On the Road: China

Who: Stephane Andre, Portfolio Manager
Where: Shanghai, Beijing and Zhengzhou in Henan Province
When: May 2016

What were you looking for?

I travelled to China in May, a trip I conduct at least once a year to check the pulse of the economy, to determine how it will impact demand for commodities over the next 6 to 12 months.

Over the past few years the combination of slower demand and increasing supply has led to relentless downward pressure on commodity prices. However, early this year commodity prices recovered strongly on two drivers that surprised the investment community: a weakening USD, and a mini stimulus.

The economic slow-down post the corruption crack down and pursuit of reforms had apparently been so severe that the government was forced to revert to stimulus to accelerate the economy in order to reach its targeted 6.5%-7% GDP growth target. I wanted to get a feel for how strong and lasting this change in policy would be and how it would affect underlying demand for commodities this year.

What did you discover?

1. The stimulus is focused on Property and Infrastructure:

  • Property sales and starts have been boosted by interest rate cuts, lower deposit requirements, lower lending requirements and tighter controls on capital outflow. The surge in Tier 1-2 cities has rippled through Tier 3-4 cities.
  • Local governments are providing property purchase subsidies to farmers which are available until the end of 2016. This will support the higher volume segment of the market this year despite elevated level of property inventories.
  • Numerous infrastructure projects (high speed rail, subways, and highways) had been approved in 2015 but government funding has only been released late that year / early 2016. Given it takes a few months from project design to construction start, I expect steel demand to pick up during the year.

Chart 1: China Property Construction, Sales and new starts

Source: UBS Research as at 30 April 2016

Chart 2: FAI- Projects under construction and newly started

Source: UBS Research as at 30 April 2016

2. Stimulus will mainly benefit steel and steel raw materials, namely iron ore and metallurgical coal.

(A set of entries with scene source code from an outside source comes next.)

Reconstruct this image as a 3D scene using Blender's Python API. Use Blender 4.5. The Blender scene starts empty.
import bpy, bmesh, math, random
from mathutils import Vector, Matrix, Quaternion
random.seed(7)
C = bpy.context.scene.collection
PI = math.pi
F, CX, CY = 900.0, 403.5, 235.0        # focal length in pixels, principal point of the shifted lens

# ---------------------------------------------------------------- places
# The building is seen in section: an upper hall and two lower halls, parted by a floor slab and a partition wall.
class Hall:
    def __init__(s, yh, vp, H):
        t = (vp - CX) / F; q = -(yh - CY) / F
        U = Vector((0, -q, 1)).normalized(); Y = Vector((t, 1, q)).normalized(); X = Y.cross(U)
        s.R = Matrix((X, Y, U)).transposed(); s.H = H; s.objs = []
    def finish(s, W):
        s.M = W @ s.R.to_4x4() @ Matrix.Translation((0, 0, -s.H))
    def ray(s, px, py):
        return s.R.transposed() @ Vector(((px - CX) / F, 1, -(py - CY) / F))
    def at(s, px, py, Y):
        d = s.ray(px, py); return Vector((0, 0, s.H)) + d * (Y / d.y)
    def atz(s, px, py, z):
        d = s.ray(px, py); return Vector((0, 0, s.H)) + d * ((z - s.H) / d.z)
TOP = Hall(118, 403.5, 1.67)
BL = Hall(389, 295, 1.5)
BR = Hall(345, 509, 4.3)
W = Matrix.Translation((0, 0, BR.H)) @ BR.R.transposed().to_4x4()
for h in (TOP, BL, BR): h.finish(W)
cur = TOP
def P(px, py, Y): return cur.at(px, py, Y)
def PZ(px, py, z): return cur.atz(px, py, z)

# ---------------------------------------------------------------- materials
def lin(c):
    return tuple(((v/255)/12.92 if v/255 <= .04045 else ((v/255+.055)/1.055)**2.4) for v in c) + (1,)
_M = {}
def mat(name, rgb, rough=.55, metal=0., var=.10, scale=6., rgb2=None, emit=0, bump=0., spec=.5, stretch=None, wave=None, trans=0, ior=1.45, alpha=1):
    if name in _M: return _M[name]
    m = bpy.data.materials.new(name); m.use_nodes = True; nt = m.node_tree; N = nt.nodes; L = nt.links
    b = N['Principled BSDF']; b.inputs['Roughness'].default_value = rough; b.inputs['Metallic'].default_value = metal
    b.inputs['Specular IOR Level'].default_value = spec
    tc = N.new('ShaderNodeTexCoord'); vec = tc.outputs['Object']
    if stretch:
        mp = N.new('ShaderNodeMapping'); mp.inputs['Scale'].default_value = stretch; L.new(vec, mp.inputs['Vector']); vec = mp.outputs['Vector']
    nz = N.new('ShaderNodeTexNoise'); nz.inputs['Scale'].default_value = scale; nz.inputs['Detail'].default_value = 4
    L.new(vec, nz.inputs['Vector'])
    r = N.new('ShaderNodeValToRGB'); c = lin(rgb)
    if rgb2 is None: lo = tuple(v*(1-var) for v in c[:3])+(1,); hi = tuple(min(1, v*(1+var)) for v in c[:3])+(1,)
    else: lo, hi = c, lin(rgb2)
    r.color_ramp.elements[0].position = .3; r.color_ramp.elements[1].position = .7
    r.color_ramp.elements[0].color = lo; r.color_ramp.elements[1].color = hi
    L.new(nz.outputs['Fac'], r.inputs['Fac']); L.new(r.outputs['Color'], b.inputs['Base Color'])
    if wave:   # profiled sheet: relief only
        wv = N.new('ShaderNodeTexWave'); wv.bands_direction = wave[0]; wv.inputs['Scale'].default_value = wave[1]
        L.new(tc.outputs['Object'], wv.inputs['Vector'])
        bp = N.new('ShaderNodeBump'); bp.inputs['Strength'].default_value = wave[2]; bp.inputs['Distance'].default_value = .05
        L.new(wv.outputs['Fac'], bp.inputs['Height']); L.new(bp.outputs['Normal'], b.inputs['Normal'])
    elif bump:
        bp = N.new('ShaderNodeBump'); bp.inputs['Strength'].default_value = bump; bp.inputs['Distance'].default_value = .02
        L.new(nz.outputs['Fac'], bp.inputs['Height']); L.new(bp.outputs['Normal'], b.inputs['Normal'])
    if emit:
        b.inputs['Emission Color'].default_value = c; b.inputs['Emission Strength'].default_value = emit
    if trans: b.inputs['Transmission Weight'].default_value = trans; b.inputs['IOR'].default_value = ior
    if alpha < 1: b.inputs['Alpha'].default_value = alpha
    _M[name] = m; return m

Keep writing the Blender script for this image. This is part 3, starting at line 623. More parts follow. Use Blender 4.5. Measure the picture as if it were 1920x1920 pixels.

For iron ore, the demand lift combined with announced supply cuts is likely to support a $45-55/t price range, well above market expectations for this year. The longer term outlook remains challenged as new supply keeps coming and as demand is likely to soften. Metallurgical coal benefits similarly from the demand lift but also from a new supply restriction policy implemented by the Chinese government since May 1 enforcing a 15% national production cut. The extent it remains enforced is to be monitored.

3. The Chinese government is likely to ensure no large over/under heating of the economy up until the Oct 2017 Party Congress by keeping a foot on the accelerator (mini stimulus) and brake (reform and monetary tightening) until then. The demand is therefore likely to remain relatively stable. However, the medium to longer term horizon is quite challenging with more pain to come as unavoidable reform becomes the priority:

  • Chinese Debt to GDP level has risen from 100% to 260%, and is tipped to grow to about 300% by 2020.
  • Industries such as steel, cement, coal, aluminium face significant overcapacity forcing operation at low utilization and generating growing losses. Capacity will have to be cut which will involve large loan write downs and large job losses.
  • The IMF have estimated that non-performing loans as per OECD standards would be closer to 15% to 20%vs the official number of 1.0%. Assuming 100% write down, it would represent losses of $1.1 to $1.7 trillion (10% to 20% of GDP). A full plan is needed ahead of the deadline of IFRS and Basel III in 2018.

What does this mean for the Alphinity portfolio?

Global demand for commodities will be better than expected in 2016 primarily for steel related commodities. Headwinds are expected to increase as much needed reforms start to pick up at a slower pace. This will result in a slowing of stimulus injections and property subsidies. Demand has been front loaded. We remain cautious on the longer term outlook for demand

We have a preference over the short to medium term for stocks with exposure to iron ore and metallurgical coal. Due to the pull forward of demand there is a good chance of surprise earnings upside for some commodity producers.

Mining and metals exposure moved from a neutral sector position to slightly overweight. We have maintained overweights in Syrah, Rio Tinto and Fortescue and have added Newcrest Mining and S32 as we see upside to production and efficiencies.